I mean duh, of course we are. It’s the crux of the role, and everything we do rolls up into it.

We also obsess over the downstream impact of our product decisions: the shop floor, the customer, what happens next. But when we look only in that direction, we lose sight of the upstream impact of those same decisions.

We rarely glance in the rearview mirror.

As a merchant, when would I ever need to visit a garment factory or textile mill? I was too busy working on the next season’s buy, visiting stores across regions, and training teams to ensure the merchandising strategy landed correctly on the shop floor. I was also pulling sales data from EDI printouts to prep for market appointments.

In the Paris or Munich showroom, the goal was simple: keep the retail buyer happy and changes to a minimum. And yet I can recall plenty of moments where we added or cancelled styles and made promises to department stores for color tweaks, print changes, style adjustments and the like.

At the end of market, I’d go back to my global merch team, hat in hand, and ask them to make it happen. I thought they were straightforward requests. And most of the time, I got what I wanted.

And I never looked in the rearview mirror. I didn’t have to.

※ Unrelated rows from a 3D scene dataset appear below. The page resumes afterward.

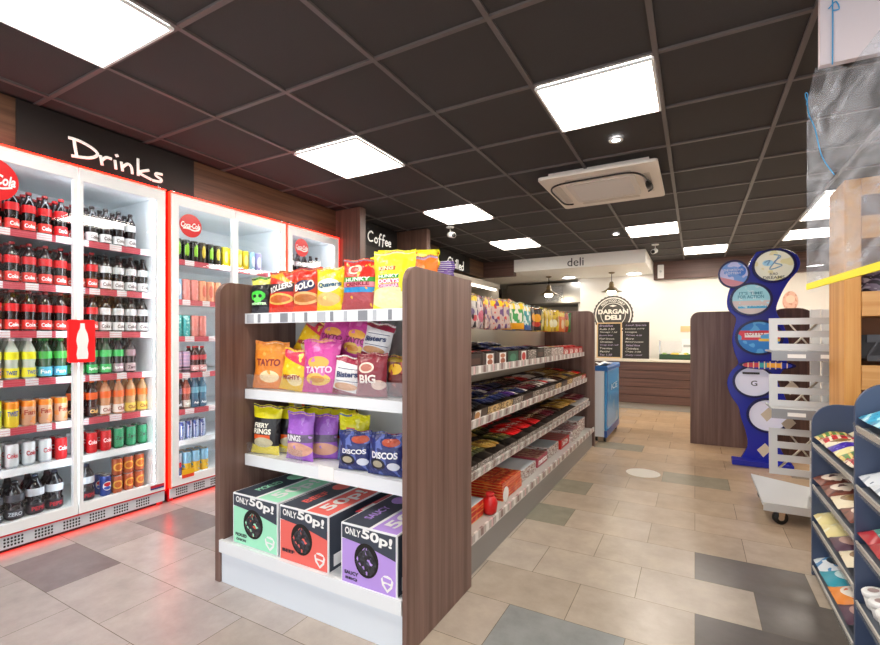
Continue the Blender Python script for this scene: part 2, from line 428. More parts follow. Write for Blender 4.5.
# ------------------------------------------------------------------ hand-lettered signs
GL = {
 'D': (1.0, [[(.1, .95), (.14, .5), (.2, .02)], [(-.08, .93), (.3, .93), (.72, .75), (.88, .5), (.6, .2), (.02, .04)]]),
 'r': (.50, [[(0, .52), (.06, 0)], [(.05, .28), (.2, .5), (.4, .5)]]),
 'i': (.26, [[(.02, .5), (.06, 0)], [(.04, .74), (.14, .82)]]),
 'n': (.60, [[(0, .52), (.05, 0)], [(.04, .22), (.24, .5), (.38, .38), (.42, 0)]]),
 'k': (.66, [[(.05, 1.0), (.06, 0)], [(.5, .52), (.08, .22), (.3, .1), (.6, 0)]]),
 's': (.5, [[(.42, .5), (.16, .46), (.14, .32), (.36, .18), (.3, .02), (-.02, -.02)]]),
 'C': (.9, [[(.7, .86), (.45, 1.0), (.1, .75), (.02, .35), (.25, .02), (.7, .12)]]),
 'o': (.56, [[(.25, .5), (.05, .36), (.06, .1), (.25, 0), (.43, .18), (.4, .42), (.25, .5), (.18, .49)]]),
 'f': (.5, [[(.5, .92), (.34, 1.02), (.22, .75), (.18, .2), (.12, -.25)], [(.02, .5), (.42, .52)]]),
 'e': (.5, [[(.04, .26), (.38, .3), (.34, .48), (.14, .46), (.05, .2), (.2, .01), (.42, .08)]]),
 'h': (.58, [[(.02, 1.0), (.04, 0)], [(.04, .22), (.24, .5), (.38, .38), (.42, 0)]]),
 'l': (.26, [[(.04, 1.0), (.06, 0)]]),
 'd': (.6, [[(.4, .44), (.16, .46), (.03, .16), (.2, 0), (.42, .2)], [(.44, 1.0), (.46, 0)]]),
}
def hand_sign(word, y0, y1, z0, z1, ty, tz, th, lab, wy=1.0):
    t = thing('wall_sign', lab, 'sign', (-3.33, y0, z0), R90)
    BOX(0, y1-y0, -.012, -.001, 0, z1-z0).build('panel', mat('sign_black', '1c1817', .55), t)
    g = MB(); x = 0; k = th
    for ch in word:
        adv, st = GL[ch]
        for s in st:
            g.tube([(ty-y0+(x+px)*k*wy, -.014, tz-z0+pz*k) for px, pz in smooth_line(s, 5)], .0095*(th/.12), 6, flat=(0, 1, 0))
        x += adv*.98
    g.build('lettering', mat('chalk_white', 'f4f0e8', .7, emit=.35, ecol='f4f0e8'), t)
hand_sign('Drinks', 1.09, 2.13, 2.24, HS-.003, 1.345, 2.278, .118, 'long black sign lettered Drinks in white handwriting', 1.38)
hand_sign('Coffee', 3.83, 4.84, 2.24, HS-.003, 4.245, 2.30, .118, 'black sign lettered Coffee in white handwriting, between two wooden columns', 1.17)
hand_sign('Chilled', 5.97, 7.0, 2.24, HS-.003, 6.21, 2.265, .15, 'black sign lettered Chilled in white handwriting, farthest along the left wall', 1.15)
for y, xf, lab in ((3.71, -3.0, 'tall wooden partition panel beside the narrow end drinks cooler'), (4.86, -2.89, 'tall wooden partition panel between the Coffee and Chilled signs')):
    tag(BOX(-3.98, xf, y, y+.09, 0, HS-.001).build('partition_panel', WOODV, bev=.002), lab, 'partition')['kind'] = 'thing'

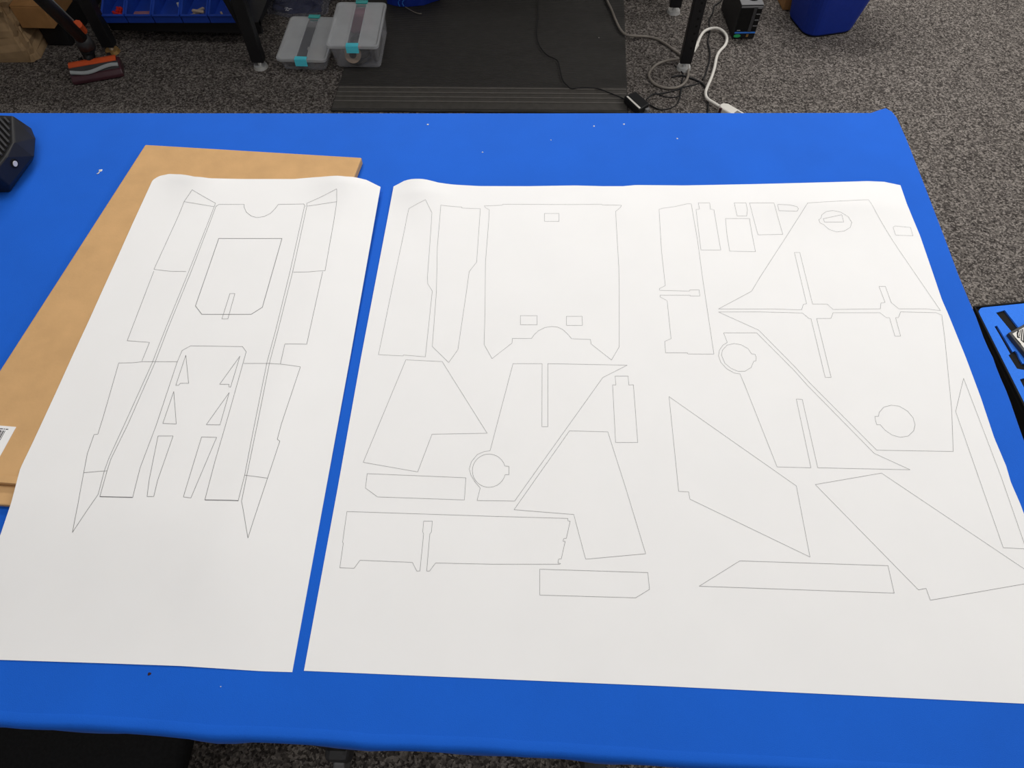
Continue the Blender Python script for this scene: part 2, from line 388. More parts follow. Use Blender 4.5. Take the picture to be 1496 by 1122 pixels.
C = True
LINES_S = [  # (points, closed, weight)
 ([(280.7,277.4),(315,297),(313,302),(269,294.8)],1,1), ([(269,294.8),(225,393.7),(250,396.5),(272,396.7)],0,1),
 ([(225,396),(186,497.8),(218.6,500.3),(207.5,527.5)],0,1),
 ([(313,302),(277,394),(242,480),(222.6,530),(182,620),(159,670),(152.6,688),(143.7,722),(141,726),(106,778)],0,1),
 ([(316,300.5),(280.5,394),(245.5,480),(226.5,530),(187,620),(162,671),(156.6,688),(146,725.6)],0,1),
 ([(146,725.6),(194,726.7)],0,2), ([(194,726.7),(204.7,684),(228.8,620),(259,529),(266.3,512),(278.7,505.3),(354.5,506.4),(359.8,514),(338.4,590.5),(330,620),(314,674.5),(299.4,730.4)],0,1),
 ([(173.6,530.4),(194,530),(208,528.5),(259,528.5)],0,1), ([(173.6,530.4),(151.3,608),(143.2,634.4),(137.5,635),(127.7,663),(123,688),(114,737),(106,778)],0,1),
 ([(122.6,690.6),(144.5,688.7),(156.6,688)],0,1),
 ([(316,301.7),(319.7,298.7),(356.8,298.7),(356.8,303),(360,310),(367,315.6),(375.3,318),(385.7,316.5),(395,312),(402,305),(406.6,298.7),(443.7,298),(446,301.7)],0,1),
 ([(448.3,297),(492,276),(492,294.8),(448.3,301.3)],1,1),
 ([(444.8,301.7),(424,396),(403.5,480),(390,530),(372,620),(357.5,694.6),(348,732)],0,1),
 ([(448.3,301.7),(427.5,398),(407,480),(393.7,531),(376,620),(360.7,694.6),(354,727.5),(353,732),(356,748),(362.3,786),(391,698.6),(409,644.5),(405.2,642),(411.3,619),(439,536),(409.7,532),(393.7,531),(356,531)],0,1),
 ([(492,294.8),(475,395.6),(450,397.3),(428.6,397.8)],0,1), ([(471.5,397),(448.2,503),(416.3,502.6),(409.7,531.7)],0,1), ([(357.5,694.3),(391,698.6)],0,1),
 ([(299.4,730.4),(348,731.5)],0,2),
 ([(319.7,348.5),(412,348.5),(383.4,449),(367,459.3),(295,459.3),(285.7,447)],1,1.5),
 ([(336,429),(343.3,429),(333,466),(324.3,466)],1,1),
 ([(271.6,519),(275.7,560),(263.6,560),(261,563),(257,563)],1,1), ([(254,572),(257.7,619.4),(238,618.7)],1,1), ([(231,637),(253,637),(230.4,702),(224.8,725.4),(215,725.4),(218.3,700)],1,1),
 ([(350.6,520.5),(321,561.5),(334.5,561.5),(334.5,565),(337,565.6)],1,1), ([(335,573.6),(301.5,620.5),(321.5,620.8)],1,1), ([(294.6,638.5),(316.6,639),(279,727.5),(268,726)],1,1),
]
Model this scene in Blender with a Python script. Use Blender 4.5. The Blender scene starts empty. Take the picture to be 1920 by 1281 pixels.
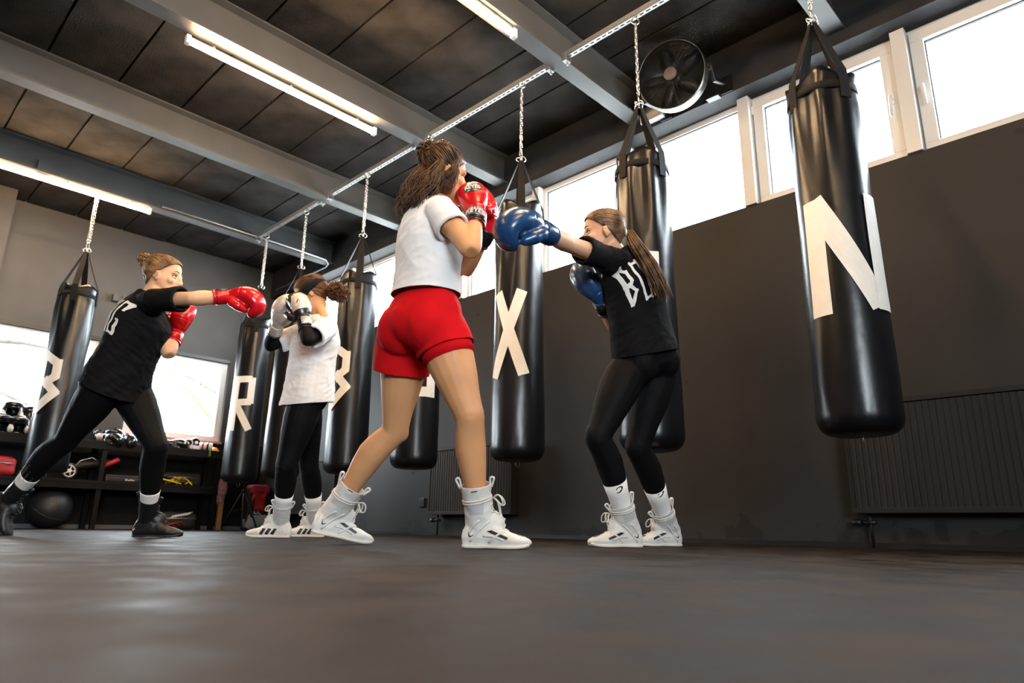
import bpy, bmesh, math, random
import numpy as np
from mathutils import Vector, Matrix, noise
from mathutils.bvhtree import BVHTree
random.seed(7)
V = Vector
sc = bpy.context.scene
COL = sc.collection
pi = math.pi

# ------------------------------------------------------------------ camera
CAM_F, CAM_YAW, CAM_PITCH, CAM_ROLL, CAM_H = 1279.15, math.radians(45.749), math.radians(15.2727), math.radians(0.8647), 0.0807
_f = V((math.sin(CAM_YAW)*math.cos(CAM_PITCH), math.cos(CAM_YAW)*math.cos(CAM_PITCH), math.sin(CAM_PITCH)))
_r = V((math.cos(CAM_YAW), -math.sin(CAM_YAW), 0.0))
_u = _r.cross(_f)
_c, _s = math.cos(CAM_ROLL), math.sin(CAM_ROLL)
CR, CU, CF = _c*_r + _s*_u, -_s*_r + _c*_u, _f
CO = V((0, 0, CAM_H))
cam_d = bpy.data.cameras.new('camera')
cam = bpy.data.objects.new('camera', cam_d)
COL.objects.link(cam)
cam_d.sensor_width = 36.0
cam_d.lens = 36.0*CAM_F/1920
cam_d.clip_start, cam_d.clip_end = 0.02, 200
cam.matrix_world = Matrix(((CR.x, CU.x, -CF.x, 0), (CR.y, CU.y, -CF.y, 0), (CR.z, CU.z, -CF.z, CAM_H), (0, 0, 0, 1)))
cam_d.dof.use_dof = True
cam_d.dof.focus_distance = 3.3
cam_d.dof.aperture_fstop = 3.2
sc.camera = cam

# ------------------------------------------------------------------ world, light, exposure
sc.view_settings.view_transform = 'Standard'
sc.view_settings.look = 'None'
sc.view_settings.gamma = 1.0
sc.view_settings.use_curve_mapping = False
sc.view_settings.exposure = 0.9
SKY, TUBE = 22.0, 140.0
w = bpy.data.worlds.new('overcast_sky'); sc.world = w
w.use_nodes = True
bg = w.node_tree.nodes['Background']
bg.inputs[0].default_value = (0.86, 0.93, 1.0, 1)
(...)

Visiting a mill, factory, or vendor wasn’t part of the job. I wasn’t exposed to the domino effect of my decisions or the chaos they created upstream. Once the assortment was locked, there were rarely consequences for late changes because our view was forward facing.

Looking back with a new perspective, I can appreciate what those decisions set in motion.

Consider a color change:

If global merchandising approves it, a color swap triggers product development and sourcing to notify vendors, revise the BOM, and pause production.

  • Materials then has to create the new color and get design approval.
  • The BOM, tech pack, and vendor PO are updated to reflect the change.
  • A new proto is made and routed back to design and global merchandising for approval.
  • Item numbers, purchase orders, and hangtags all need updates.
  • Deliveries slip because of the rework.
  • We lose valuable selling time.

It gets even more complicated if an entire new style is added that didn’t exist, in a new color, with a new print and a new trim!

The cost of a change can be monumental, both upstream and downstream.

Meanwhile, the fashion industry has issues with chronic overdevelopment and excess inventory.

Are merchants necessarily aware of how our decisions specifically contribute to those issues?

I doubt it.

There’s a lot of debate about the future of merchandising: is it more art or science, and how will AI reshape the discipline?

I believe merchandising has three fundamental issues to address:

1 – What’s our right balance of “high tech/high touch”? AI isn’t here to replace human judgment. If anything, as technology advances, we need more of it, not less.

2 – Do we truly understand the upstream impact of our product decisions, not just the downstream? If we did, we might choose differently.

3 – Given the two questions above, what should the education of the next generation of merchants look like?

Because I’d argue what we rely on today is becoming obsolete, fast.